Mainstream Whigs were becoming increasingly alarmed that they were being associated with radicalism. To counter this, in 1837 Lord John Russell declared that the Great Reform Act had settled the question of parliamentary representation once and for all. After this, he was given the nickname ‘Finality Jack’. Radical disillusionment with the Whigs deepened.

Melbourne’s great consolation in the dying days of his premiership was his avuncular relationship with the young queen, whom he had turned into an ardent Whig. This reached a peak of intensity in May 1839 when he decided to resign after the government’s majority fell to five. The Prime Minister advised the queen to send for the man she saw as ‘that nasty wretch, Peel’.

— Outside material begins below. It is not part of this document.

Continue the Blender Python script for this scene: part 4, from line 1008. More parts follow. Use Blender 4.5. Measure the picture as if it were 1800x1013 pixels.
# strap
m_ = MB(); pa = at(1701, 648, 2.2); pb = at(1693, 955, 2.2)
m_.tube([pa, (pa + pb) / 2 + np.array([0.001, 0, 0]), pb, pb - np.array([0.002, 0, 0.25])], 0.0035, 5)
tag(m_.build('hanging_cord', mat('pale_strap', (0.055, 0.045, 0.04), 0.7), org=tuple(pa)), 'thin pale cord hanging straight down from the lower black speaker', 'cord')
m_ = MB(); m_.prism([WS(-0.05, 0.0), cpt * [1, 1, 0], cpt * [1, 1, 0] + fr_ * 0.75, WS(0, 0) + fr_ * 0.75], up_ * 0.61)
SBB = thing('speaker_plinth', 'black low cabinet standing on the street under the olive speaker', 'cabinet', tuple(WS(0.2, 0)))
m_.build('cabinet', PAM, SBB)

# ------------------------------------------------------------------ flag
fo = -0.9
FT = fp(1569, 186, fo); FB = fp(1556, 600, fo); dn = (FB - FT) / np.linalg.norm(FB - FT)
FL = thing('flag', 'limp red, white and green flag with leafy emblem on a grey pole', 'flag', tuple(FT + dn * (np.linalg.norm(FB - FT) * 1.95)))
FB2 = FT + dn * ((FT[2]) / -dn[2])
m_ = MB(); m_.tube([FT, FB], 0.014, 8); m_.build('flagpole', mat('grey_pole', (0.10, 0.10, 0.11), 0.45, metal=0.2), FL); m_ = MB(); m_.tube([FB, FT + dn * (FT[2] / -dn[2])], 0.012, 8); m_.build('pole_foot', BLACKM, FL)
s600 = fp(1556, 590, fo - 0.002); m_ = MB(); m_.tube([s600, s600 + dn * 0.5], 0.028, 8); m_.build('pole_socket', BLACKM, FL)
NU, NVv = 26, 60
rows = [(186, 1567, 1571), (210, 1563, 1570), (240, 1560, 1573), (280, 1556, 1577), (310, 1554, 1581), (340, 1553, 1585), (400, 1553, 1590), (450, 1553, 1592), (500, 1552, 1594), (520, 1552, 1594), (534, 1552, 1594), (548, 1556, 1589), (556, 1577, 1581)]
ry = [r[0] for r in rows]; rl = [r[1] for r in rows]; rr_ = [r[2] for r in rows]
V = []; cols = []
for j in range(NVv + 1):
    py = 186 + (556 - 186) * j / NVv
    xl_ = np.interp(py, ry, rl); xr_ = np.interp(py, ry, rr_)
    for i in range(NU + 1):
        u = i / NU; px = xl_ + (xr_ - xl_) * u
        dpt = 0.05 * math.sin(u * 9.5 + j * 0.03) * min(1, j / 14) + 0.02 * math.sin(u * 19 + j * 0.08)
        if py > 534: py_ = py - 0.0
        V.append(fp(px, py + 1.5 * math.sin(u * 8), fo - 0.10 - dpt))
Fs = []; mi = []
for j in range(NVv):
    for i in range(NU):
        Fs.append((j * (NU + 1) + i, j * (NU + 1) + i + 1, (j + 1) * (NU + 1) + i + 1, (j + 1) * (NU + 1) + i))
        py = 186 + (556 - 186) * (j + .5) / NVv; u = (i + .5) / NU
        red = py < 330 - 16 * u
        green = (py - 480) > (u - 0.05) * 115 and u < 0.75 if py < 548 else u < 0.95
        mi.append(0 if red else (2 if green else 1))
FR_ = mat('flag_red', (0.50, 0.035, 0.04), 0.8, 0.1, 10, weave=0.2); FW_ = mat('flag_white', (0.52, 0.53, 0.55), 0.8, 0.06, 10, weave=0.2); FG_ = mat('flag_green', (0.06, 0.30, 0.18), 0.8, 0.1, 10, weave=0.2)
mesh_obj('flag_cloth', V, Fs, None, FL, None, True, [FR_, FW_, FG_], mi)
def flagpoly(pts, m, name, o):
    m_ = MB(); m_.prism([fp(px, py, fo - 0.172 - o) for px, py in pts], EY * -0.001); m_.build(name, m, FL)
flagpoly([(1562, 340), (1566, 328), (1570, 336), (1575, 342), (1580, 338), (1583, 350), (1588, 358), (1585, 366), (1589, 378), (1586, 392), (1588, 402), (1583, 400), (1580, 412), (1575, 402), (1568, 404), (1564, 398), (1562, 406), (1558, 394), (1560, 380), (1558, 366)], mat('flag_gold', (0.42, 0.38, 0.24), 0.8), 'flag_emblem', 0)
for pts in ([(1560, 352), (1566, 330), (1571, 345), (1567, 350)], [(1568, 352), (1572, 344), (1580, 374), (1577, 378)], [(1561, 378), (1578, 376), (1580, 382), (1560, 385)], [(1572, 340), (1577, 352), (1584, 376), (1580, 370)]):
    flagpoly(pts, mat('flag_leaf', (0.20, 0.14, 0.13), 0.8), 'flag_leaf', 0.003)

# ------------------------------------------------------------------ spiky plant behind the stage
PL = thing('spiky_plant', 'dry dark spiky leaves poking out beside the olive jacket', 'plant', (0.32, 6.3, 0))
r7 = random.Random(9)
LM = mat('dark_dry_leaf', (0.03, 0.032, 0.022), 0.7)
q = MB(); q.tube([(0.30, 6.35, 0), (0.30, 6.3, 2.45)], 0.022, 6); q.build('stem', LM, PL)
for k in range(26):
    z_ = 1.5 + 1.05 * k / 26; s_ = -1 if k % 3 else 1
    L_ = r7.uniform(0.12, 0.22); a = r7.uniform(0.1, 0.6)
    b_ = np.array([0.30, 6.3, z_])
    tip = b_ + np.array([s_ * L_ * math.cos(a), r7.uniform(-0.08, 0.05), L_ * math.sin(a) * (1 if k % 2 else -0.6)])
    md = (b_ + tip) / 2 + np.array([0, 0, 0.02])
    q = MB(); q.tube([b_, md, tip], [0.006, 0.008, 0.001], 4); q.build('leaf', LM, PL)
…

However, Victoria refused to sacrifice her Whig ladies of the bedchamber to permit the appointment of some Tory sympathisers. 
Peel refused to take office under these circumstances and Melbourne agreed to resume office and save the queen from a constitutional crisis with which she would not be able to cope.

But his handling of the 'Bedchamber Crisis' laid him open to the accusation that he had clung to office on the petticoats of the monarch.

In 1841 Melbourne lost a vote of confidence and the Whigs were defeated in the general election. The issue that emerged during the campaign was that of the Corn Laws. The Whigs had promised their supporters that they would consider the existing levels of protection for corn.

The Whigs had frittered away their victory of 1832, though the Factory Act, the abolition of slavery and the Municipal Corporations Act were significant achievements.


Conclusion: the ticking time bomb?


  1. The 1830s had been a decade of turbulence and innovation. Peel seemed to offer the Conservatives as a party of stability and calm. 
  2. However the question of agricultural protection was to be a ticking time bomb under the new administration.
  3. The election was Peel’s moment of triumph. But had he been elected on false pretences?